Valencia and Atlético de Madrid met at Mestalla at 16:15h on a day of heavy rotation, with Carlos Corberán making only one change to his team and Diego Simeone turning over his side almost completely.
Corberán’s only alteration came because Lucas Beltrán was unavailable, so Javi Guerra stepped into the lineup that also included Dimitrievski, Saravia, Pepelu, Tárrega, Gayà, Guido, Rioja, Ugrinic, Ramazani and Sadiq. Simeone, by contrast, made 11 changes from Atlético’s Tuesday side and did not even repeat his goalkeeper, leaving Le Normand as the only player from his more or less usual starting group to keep his place.
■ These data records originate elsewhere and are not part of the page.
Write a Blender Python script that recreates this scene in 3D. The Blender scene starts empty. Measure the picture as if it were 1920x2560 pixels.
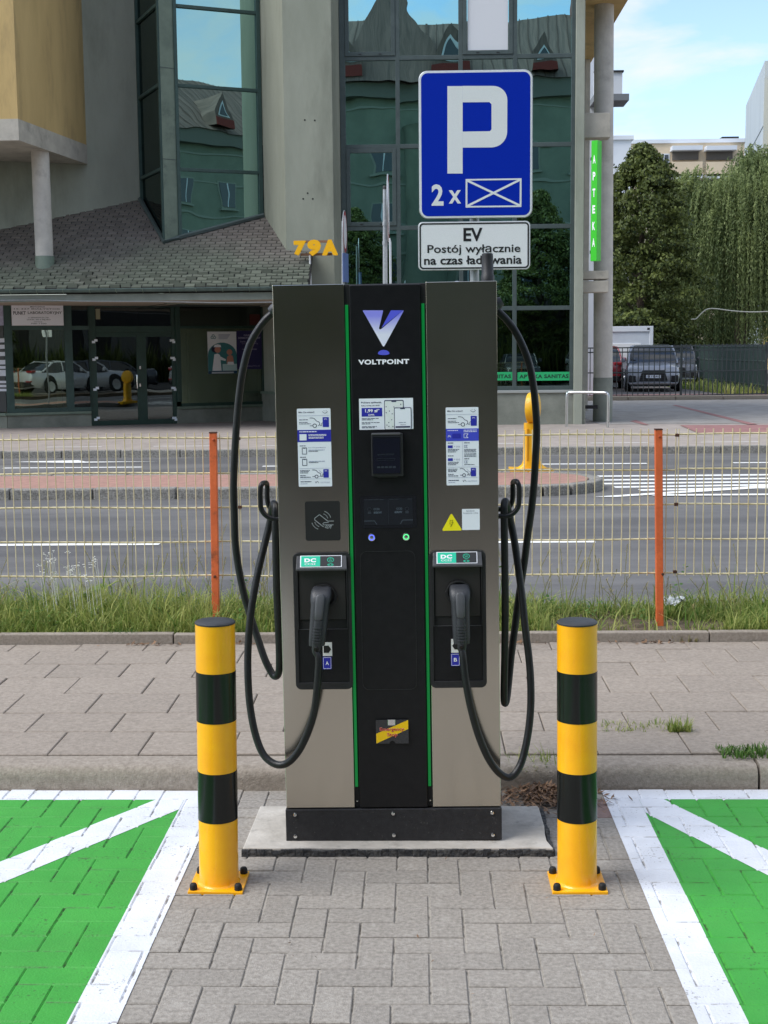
import bpy, bmesh, math, random
import numpy as np
from mathutils import Matrix, Vector
R = math.radians
rnd = random.Random(7)
nr = np.random.default_rng(5)
sc = bpy.context.scene
COL = sc.collection

# ------------------------------------------------------------------ camera
CAM_H, FPX = 1.72, 3378.0            # eye height in metres, focal length in pixels of the 1920 x 2560 frame
cam_d = bpy.data.cameras.new('camera')
cam_d.sensor_fit = 'VERTICAL'; cam_d.sensor_height = 36; cam_d.lens = FPX / 2560 * 36
cam_d.clip_end = 2000; cam_d.clip_start = .05
cam = bpy.data.objects.new('camera', cam_d); COL.objects.link(cam)
CAM_R = (Matrix.Rotation(R(1.53), 3, 'Z') @ Matrix.Rotation(R(90) - math.atan(400 / FPX), 3, 'X') @ Matrix.Rotation(-.0095, 3, 'Z'))
cam.matrix_world = Matrix.Translation((0, 0, CAM_H)) @ CAM_R.to_4x4()
sc.camera = cam

# ------------------------------------------------------------------ sky, sun, exposure
SUN_EL, SUN_AZ = R(50), R(248)       # azimuth from +Y clockwise: to the left, a little behind the viewer
w = bpy.data.worlds.new('World'); sc.world = w; w.use_nodes = True
wn, wl = w.node_tree.nodes, w.node_tree.links
wn.clear()
def N(nodes, t, **k):
    n = nodes.new(t)
    for a, b in k.items(): setattr(n, a, b)
    return n
sky = N(wn, 'ShaderNodeTexSky', sky_type='NISHITA', sun_disc=False, sun_elevation=SUN_EL, sun_rotation=SUN_AZ, air_density=1.0, dust_density=.35, ozone_density=1.5)
tc = N(wn, 'ShaderNodeTexCoord')
sep = N(wn, 'ShaderNodeSeparateXYZ'); wl.new(tc.outputs['Generated'], sep.inputs[0])
za = N(wn, 'ShaderNodeMath', operation='ADD'); wl.new(sep.outputs['Z'], za.inputs[0]); za.inputs[1].default_value = .22
zm = N(wn, 'ShaderNodeMath', operation='MAXIMUM'); wl.new(za.outputs[0], zm.inputs[0]); zm.inputs[1].default_value = .05
cx = N(wn, 'ShaderNodeMath', operation='DIVIDE'); wl.new(sep.outputs['X'], cx.inputs[0]); wl.new(zm.outputs[0], cx.inputs[1])
cy = N(wn, 'ShaderNodeMath', operation='DIVIDE'); wl.new(sep.outputs['Y'], cy.inputs[0]); wl.new(zm.outputs[0], cy.inputs[1])
cb = N(wn, 'ShaderNodeCombineXYZ'); wl.new(cx.outputs[0], cb.inputs[0]); wl.new(cy.outputs[0], cb.inputs[1])
cn = N(wn, 'ShaderNodeTexNoise'); cn.inputs['Scale'].default_value = 3.0; cn.inputs['Detail'].default_value = 9; cn.inputs['Roughness'].default_value = .56; cn.inputs['Distortion'].default_value = .35
wl.new(cb.outputs[0], cn.inputs['Vector'])
cr = N(wn, 'ShaderNodeValToRGB'); cr.color_ramp.elements[0].position = .40; cr.color_ramp.elements[1].position = .62
wl.new(cn.outputs['Fac'], cr.inputs[0])
cm = N(wn, 'ShaderNodeMix', data_type='RGBA')
skyg = N(wn, 'ShaderNodeMix', data_type='RGBA', blend_type='MULTIPLY'); skyg.inputs[0].default_value = 1
wl.new(sky.outputs[0], skyg.inputs[6]); skyg.inputs[7].default_value = (1.32, 1.32, 1.34, 1)
wl.new(cr.outputs[0], cm.inputs[0]); wl.new(skyg.outputs[2], cm.inputs[6]); cm.inputs[7].default_value = (5.1, 5.25, 5.5, 1)
bg = N(wn, 'ShaderNodeBackground'); bg.inputs['Strength'].default_value = .12
wo = N(wn, 'ShaderNodeOutputWorld')
wl.new(cm.outputs[2], bg.inputs[0]); wl.new(bg.outputs[0], wo.inputs[0])
sun_d = bpy.data.lights.new('sun', 'SUN'); sun_d.energy = 2.2; sun_d.angle = R(40); sun_d.color = (1, .98, .95)
sun = bpy.data.objects.new('sun', sun_d); COL.objects.link(sun)
sd = Vector((math.sin(SUN_AZ) * math.cos(SUN_EL), math.cos(SUN_AZ) * math.cos(SUN_EL), math.sin(SUN_EL)))
sun.rotation_euler = sd.to_track_quat('Z', 'Y').to_euler(); sun.location = (0, 0, 30)
vs = sc.view_settings
sc.display_settings.display_device = 'sRGB'; vs.view_transform = 'Standard'; vs.look = 'None'; vs.gamma = 1; vs.use_curve_mapping = False; vs.exposure = .66
sc.render.engine = 'CYCLES'
sc.cycles.use_denoising = True; sc.cycles.max_bounces = 8; sc.cycles.transparent_max_bounces = 16; sc.cycles.caustics_reflective = False; sc.cycles.caustics_refractive = False

# ------------------------------------------------------------------ surveying: lines of sight to planes of the place
CO = Vector((0, 0, CAM_H))
def ray(x, y): return CAM_R @ Vector(((x - 960) / FPX, (1280 - y) / FPX, -1))
def onY(x, y, Y): d = ray(x, y); return CO + d * (Y / d.y)
def onZ(x, y, z=0.0): d = ray(x, y); return CO + d * ((z - CAM_H) / d.z)
def proj(p):
    c = CAM_R.transposed() @ (Vector(p) - CO)
    return 960 + FPX * c.x / -c.z, 1280 - FPX * c.y / -c.z

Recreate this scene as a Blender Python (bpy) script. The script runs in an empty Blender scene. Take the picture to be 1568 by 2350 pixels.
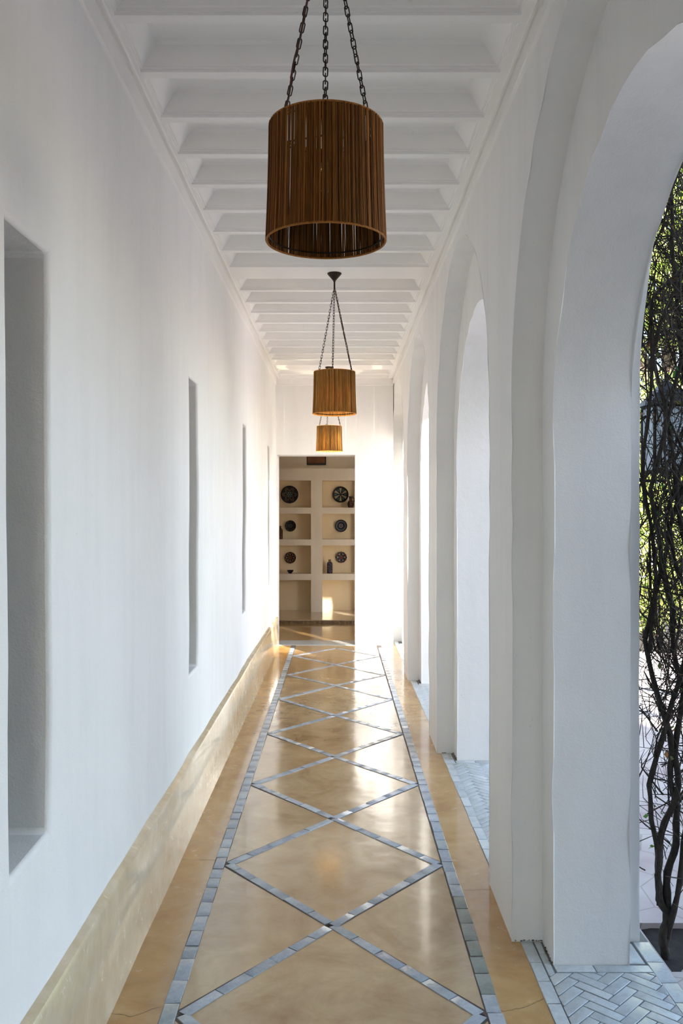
import bpy, math, random
from mathutils import Vector, Matrix, noise
random.seed(7)
R = math.radians
C = bpy.context.scene.collection
PI = math.pi

# ------------------------------------------------------------------ helpers
class MB:
    """collects polygons; build() links them as one mesh object"""
    def __init__(s): s.v = []; s.f = []; s.m = []; s.cur = 0
    def vert(s, p): s.v.append(tuple(p)); return len(s.v) - 1
    def poly(s, pts):
        i = [s.vert(p) for p in pts]; s.f.append(i); s.m.append(s.cur)
    def box(s, a, b):
        x0, y0, z0 = a; x1, y1, z1 = b
        i = [s.vert(p) for p in ((x0,y0,z0),(x1,y0,z0),(x1,y1,z0),(x0,y1,z0),(x0,y0,z1),(x1,y0,z1),(x1,y1,z1),(x0,y1,z1))]
        for q in ((0,3,2,1),(4,5,6,7),(0,1,5,4),(1,2,6,5),(2,3,7,6),(3,0,4,7)):
            s.f.append([i[k] for k in q]); s.m.append(s.cur)
    def obox(s, c, ax, ay, az):
        c = Vector(c); i = []
        for sz in (-1, 1):
            for sx, sy in ((-1,-1),(1,-1),(1,1),(-1,1)):
                i.append(s.vert(c + ax*sx + ay*sy + az*sz))
        for q in ((0,3,2,1),(4,5,6,7),(0,1,5,4),(1,2,6,5),(2,3,7,6),(3,0,4,7)):
            s.f.append([i[k] for k in q]); s.m.append(s.cur)
    def tube(s, pts, rad, n=6, closed=False, cap=True):
        pts = [Vector(p) for p in pts]; L = len(pts)
        if not hasattr(rad, '__len__'): rad = [rad]*L
        rings = []; prev = None
        for k in range(L):
            if closed: t = pts[(k+1) % L] - pts[k-1]
            else: t = pts[min(k+1, L-1)] - pts[max(k-1, 0)]
            t.normalize()
            if prev is None:
                u = t.cross(Vector((0,0,1)))
                if u.length < .1: u = t.cross(Vector((1,0,0)))
            else: u = prev - t*prev.dot(t)
            u.normalize(); prev = u; w = t.cross(u)
            rings.append([s.vert(pts[k] + (u*math.cos(2*PI*j/n) + w*math.sin(2*PI*j/n))*rad[k]) for j in range(n)])
        for k in range(L if closed else L-1):
            a = rings[k]; b = rings[(k+1) % L]
            for j in range(n):
                s.f.append([a[j], a[(j+1) % n], b[(j+1) % n], b[j]]); s.m.append(s.cur)
        if cap and not closed:
            s.f.append(rings[0][::-1]); s.f.append(rings[-1]); s.m += [s.cur]*2
    def lathe(s, prof, c=(0,0,0), n=32, rfun=None):
        c = Vector(c); rings = []
        for r, z in prof:
            ring = []
            for j in range(n):
                a = 2*PI*j/n; rr = r*(rfun(a) if rfun else 1)
                ring.append(s.vert(c + Vector((rr*math.cos(a), rr*math.sin(a), z))))
            rings.append(ring)
        for a, b in zip(rings, rings[1:]):
            for j in range(n):
                s.f.append([a[j], a[(j+1) % n], b[(j+1) % n], b[j]]); s.m.append(s.cur)
    def build(s, name, mat=None, parent=None, smooth=None, merge=False, bevel=None, fn=None, mats=None):
        v = [fn(p) for p in s.v] if fn else s.v
        me = bpy.data.meshes.new(name); me.from_pydata(v, [], s.f)
        if mats:
            for q in mats: me.materials.append(q)
            me.polygons.foreach_set('material_index', s.m)
        elif mat: me.materials.append(mat)
        if merge:
            import bmesh
            bm = bmesh.new(); bm.from_mesh(me); bmesh.ops.remove_doubles(bm, verts=bm.verts, dist=.0002)
            bm.to_mesh(me); bm.free()
        if smooth is not None:
            me.polygons.foreach_set('use_smooth', [True]*len(me.polygons))
            me.set_sharp_from_angle(angle=R(smooth))
        me.update()
        o = bpy.data.objects.new(name, me); C.objects.link(o)
        if parent: o.parent = parent
        if bevel:
            m = o.modifiers.new('soft_edges', 'BEVEL'); m.width = bevel; m.segments = 3
            m.limit_method = 'ANGLE'; m.angle_limit = R(50)
        return o

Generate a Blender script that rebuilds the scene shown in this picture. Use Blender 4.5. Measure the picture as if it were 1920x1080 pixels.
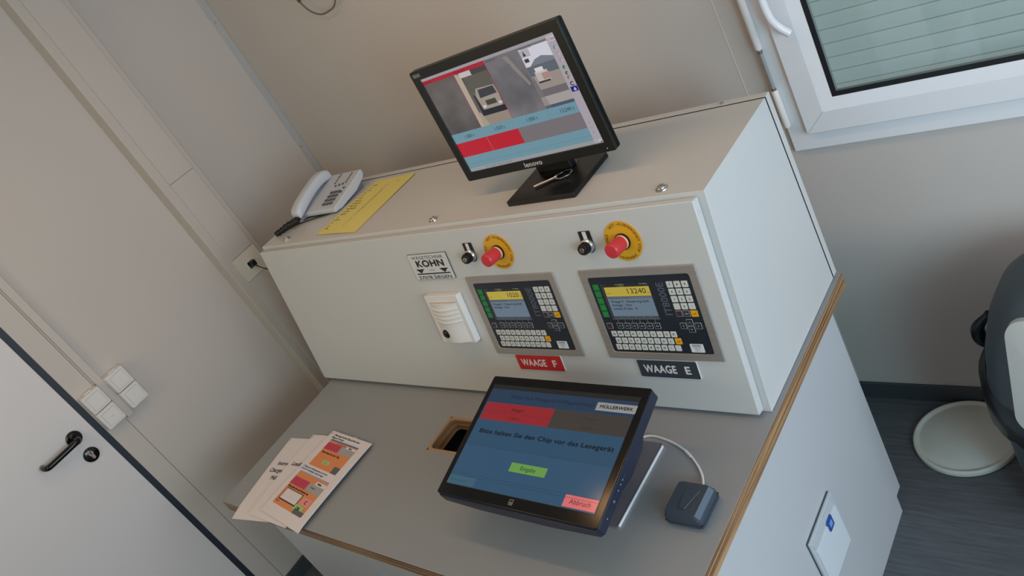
import bpy, bmesh, math, random
from mathutils import Matrix, Vector
random.seed(4)
for o in list(bpy.data.objects): bpy.data.objects.remove(o)
S = bpy.context.scene
COL = S.collection
# ------------------------------------------------------------------ camera
cam_data = bpy.data.cameras.new('camera'); cam = bpy.data.objects.new('camera', cam_data); COL.objects.link(cam)
Rr = Vector((0.7161, 0.51616, -0.46987)); Rd = Vector((-0.02948, -0.65021, -0.75918)); Rf = Vector((-0.69737, 0.5575, -0.4504))
cm = Matrix(((Rr.x, -Rd.x, -Rf.x, 0.78638), (Rr.y, -Rd.y, -Rf.y, -1.14089), (Rr.z, -Rd.z, -Rf.z, 1.97139), (0, 0, 0, 1)))
cam.matrix_world = cm
cam_data.sensor_width = 36; cam_data.lens = 28.359; cam_data.clip_start = .02
S.camera = cam
# ------------------------------------------------------------------ look, world, lights
S.view_settings.view_transform = 'Standard'; S.view_settings.look = 'None'; S.view_settings.gamma = 1
S.view_settings.exposure = 0.0; S.view_settings.use_curve_mapping = False
wld = bpy.data.worlds.new('sky'); S.world = wld; wld.use_nodes = True
wld.node_tree.nodes['Background'].inputs[0].default_value = (.62, .74, .82, 1)
wld.node_tree.nodes['Background'].inputs[1].default_value = .55

def area(name, loc, direction, sx, sy, power, col, spread=180):
    l = bpy.data.lights.new(name, 'AREA'); l.shape = 'RECTANGLE'; l.size = sx; l.size_y = sy; l.energy = power; l.color = col
    l.spread = math.radians(spread)
    o = bpy.data.objects.new(name, l); COL.objects.link(o); o.location = loc
    o.rotation_euler = Vector(direction).to_track_quat('-Z', 'Y').to_euler()
    return o
area('daylight_side_window', (2.36, -0.55, 1.5), (-1, .12, -.28), 1.3, 1.1, 28, (.90, .90, 1.0))
area('ceiling_tube_light', (-0.5, -0.26, 2.46), (0, 0, -1), 1.5, .10, 5.2, (1.0, .58, .28))
area('fill_front_left', (-1.15, -1.70, 1.8), (.25, 1, -.30), 1.2, .9, 7.5, (1.0, .85, .52))  # added warm fill light; the front wall has no window
area('fill_front_right', (1.8, -1.68, 1.6), (-.6, 1, -.30), 1.0, 1.1, 42, (.54, .86, 1.0))  # added cool fill light inside the closed front wall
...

The match mattered immediately to Valencia because it came after four straight league defeats against Atlético, and the club had never lost five consecutive LaLiga meetings with the Madrid side. They reached this game after beating Girona at home in their previous league match, while Atlético arrived after a win over Athletic at the Metropolitano.
There was also a personal edge to the afternoon for Dimitrievski. The Valencia goalkeeper was trying to wipe out the memory of August 2023, when he was in the Rayo side that lost 0-7 to Atlético, the heaviest defeat of his career. In the background, a Valencia victory would lift the team eight points clear of the relegation zone with four rounds left, while Atlético came in having dropped 25 points from winning positions this LaLiga season, more than any other side.
That tension made the lineups matter as much as the scoreline itself. Valencia needed to break a losing run and protect a fragile safety margin; Atlético, with one eye on an overloaded schedule and the Arsenal tie, arrived with a reshaped team that showed how far Simeone was willing to go to manage it.